Anécdotas aparte, hay algo excéntrico en este libro que se ocupa de la necrofilia martiana, de D. H. Lawrence y la pornografía, de Kafka, Ramón Meza, Henry Miller y Miguel del Carrión. No recuerdo muchos títulos nuestros que junten temas propios y ajenos con tanta fluidez y tan pocas pretensiones. Los artículos dedicados a escritores cubanos y, sobre todo, el ensayo Hacia una comprensión total del XIX, bastarían para colocar al autor entre nuestros mejores críticos literarios, lo más parecido que tenemos a un Cyril Connolly. Pero mi sección preferida es la tercera, que el prólogo subtitula Lugares. La forman un par de textos sobre paisajes electivos: Casey había nacido en Baltimore, de padre norteamericano y madre cubana, pero su infancia transcurrió, como decimos, "en el interior". Desde entonces, la Isla tuvo para él la benevolencia de lo materno: era el mundo idílico de sus primeros juegos, una naturaleza capaz de amigar opuestos.

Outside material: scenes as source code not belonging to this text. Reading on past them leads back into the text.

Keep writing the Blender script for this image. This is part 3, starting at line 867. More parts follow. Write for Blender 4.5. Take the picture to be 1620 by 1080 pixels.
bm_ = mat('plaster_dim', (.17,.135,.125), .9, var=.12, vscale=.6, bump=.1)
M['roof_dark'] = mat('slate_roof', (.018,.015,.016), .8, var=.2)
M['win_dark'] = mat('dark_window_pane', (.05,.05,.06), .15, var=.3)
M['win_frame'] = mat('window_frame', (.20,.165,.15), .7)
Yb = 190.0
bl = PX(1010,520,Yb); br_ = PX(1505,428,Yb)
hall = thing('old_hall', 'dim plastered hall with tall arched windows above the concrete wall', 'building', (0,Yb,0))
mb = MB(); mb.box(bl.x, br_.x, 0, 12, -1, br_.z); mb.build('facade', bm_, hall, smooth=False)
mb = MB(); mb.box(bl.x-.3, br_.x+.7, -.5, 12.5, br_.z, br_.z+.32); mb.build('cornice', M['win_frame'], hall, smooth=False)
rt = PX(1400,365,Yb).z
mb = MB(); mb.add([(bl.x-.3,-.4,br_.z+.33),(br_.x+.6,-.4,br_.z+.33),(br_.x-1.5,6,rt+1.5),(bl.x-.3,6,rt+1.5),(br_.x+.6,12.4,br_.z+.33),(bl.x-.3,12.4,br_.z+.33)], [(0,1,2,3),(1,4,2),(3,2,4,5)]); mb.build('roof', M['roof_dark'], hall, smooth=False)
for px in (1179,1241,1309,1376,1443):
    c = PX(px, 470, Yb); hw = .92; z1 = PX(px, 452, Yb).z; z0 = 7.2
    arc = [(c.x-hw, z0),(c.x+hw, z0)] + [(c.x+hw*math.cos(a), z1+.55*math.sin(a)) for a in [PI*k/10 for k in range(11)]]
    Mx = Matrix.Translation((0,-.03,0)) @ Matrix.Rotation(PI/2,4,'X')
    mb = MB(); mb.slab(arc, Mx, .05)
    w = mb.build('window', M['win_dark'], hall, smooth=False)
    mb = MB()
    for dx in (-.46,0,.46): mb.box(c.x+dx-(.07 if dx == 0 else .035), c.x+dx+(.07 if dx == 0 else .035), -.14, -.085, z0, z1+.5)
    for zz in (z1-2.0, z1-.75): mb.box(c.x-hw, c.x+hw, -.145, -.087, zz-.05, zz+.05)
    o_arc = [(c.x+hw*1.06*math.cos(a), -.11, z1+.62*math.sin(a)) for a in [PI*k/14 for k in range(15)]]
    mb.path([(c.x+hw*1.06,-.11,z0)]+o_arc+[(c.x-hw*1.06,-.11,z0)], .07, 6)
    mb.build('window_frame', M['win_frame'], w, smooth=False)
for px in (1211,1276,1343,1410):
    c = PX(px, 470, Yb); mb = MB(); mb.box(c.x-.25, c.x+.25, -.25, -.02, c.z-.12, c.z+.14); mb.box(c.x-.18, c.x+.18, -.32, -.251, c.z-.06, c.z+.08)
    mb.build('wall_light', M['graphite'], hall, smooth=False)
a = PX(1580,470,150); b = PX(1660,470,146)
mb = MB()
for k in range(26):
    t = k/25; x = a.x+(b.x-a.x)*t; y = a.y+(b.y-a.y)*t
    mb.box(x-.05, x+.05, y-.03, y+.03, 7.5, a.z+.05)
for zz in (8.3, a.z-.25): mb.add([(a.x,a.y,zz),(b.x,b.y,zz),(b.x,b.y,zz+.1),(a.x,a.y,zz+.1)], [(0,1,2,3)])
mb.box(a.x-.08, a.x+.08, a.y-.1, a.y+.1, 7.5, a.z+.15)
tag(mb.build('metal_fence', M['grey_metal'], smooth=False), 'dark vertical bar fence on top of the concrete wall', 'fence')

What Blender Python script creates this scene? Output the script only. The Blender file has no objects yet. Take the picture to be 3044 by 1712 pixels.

Luego de rondar por Ginebra, París, Nueva York, México y Haití (periplo que lo hizo ver la tradición cubana con otros ojos), Casey regresó a Cuba en 1959. Por circunstancias conocidas, el paraíso le duró un año; los dos "lugares" que recogen esa felicidad están fechados en 1960.

El primero, que da título al libro, hila cuatro viñetas sobre Isla de Pinos, escenario de su adolescencia: "un lugar vago, sin límites, de cabalgatas interminables y generosa lluvia". La "isla" de Casey es un paraíso anterior a la quema, la suma de sus elementos resuelta en selva todopoderosa. Ese bosque doblemente insular se abre en un extraño claro, donde aparece una casa de bejuco y madera, con muebles de mimbre pintados de blanco. La casa, sabremos luego, fue perdonada por el huracán del 26 y en ella vive todavía una anciana centenaria, que le pregunta a sus visitantes si ya cayó Machado. Su único acompañante vivo en medio de esa selva intemporal es Tim, un majá de ojos airados, ahora mascota inofensiva: sierpe de este paraíso recobrado que fue alguna vez la Isla del Tesoro. En la última escena diluvia. De noche, la selva susurra un cántico lácteo. El escritor cree oír esa voz "en lo más profundo de la poceta radiactiva, por entre las piedras del tibio manadero desde donde era posible atisbar el centro de la tierra, que algunos creen ígneo y yo supongo femenino y húmedo".